3. PWM dimming can stress the inductor a bit more, you will have higher peak currents during startup to try and charge the output quickly. As an experiment may try to use an inductor with a significantly higher saturation current rating just to see.

I also noticed that I forgot to answer one of your earlier questions: No, there is no problem using a lower inductor value than that calculated in the datasheet. It will only affect your maximum analog dimming range if you were using it.

Ok, I was able to reproduce the behavior on the bench. It looks like a stability issue that can occur at high frequency dimming. I spoke with the IC designer and he confirmed he suspects that as well from the behavior. The COMP cannot react fast enough to reach a steady state value each cycle. I increased the bandwidth by using a type II compensator (470pF from COMP to ground plus series 887ohm + 4.7nF from COMP to ground) and it helps just slightly at 10kHz, a little more at 1kHz. But the root cause is that when the input gets very close to the output there is not much room for duty cycle correction, or to put it another way you have very low bandwidth regardless of your compensation components. Basically you need about 6V or more of headroom to have enough bandwidth in this application to PWM dim at 10kHz. So there is a limitation on PWM frequency versus Vin/Vout headroom to maintain stability.

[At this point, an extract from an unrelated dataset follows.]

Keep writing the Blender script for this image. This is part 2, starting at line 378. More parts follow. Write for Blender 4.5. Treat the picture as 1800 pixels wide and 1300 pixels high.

One other question regarding the TPS92512HV: the recommended operating condition is for a max junction temperature of 125 degC, the absolute maximum junction temperature is listed at 150 degC, and the thermal shutdown feature occurs at 165 degC typical; is this a mis-print, odd specmanship, or is this thermal protection a feature that's not intended for use?  I've been using that thermal protection feature to make a robust and darn near bullet-proof design, but if I believe the spec verbatim I should be steering clear of it... if I make absolutely sure the junction temperature is 150 degC maximum I'll end up with a design that doesn't meet my needs.  What is the point of a shut-down feature that occurs above the absolute maximum?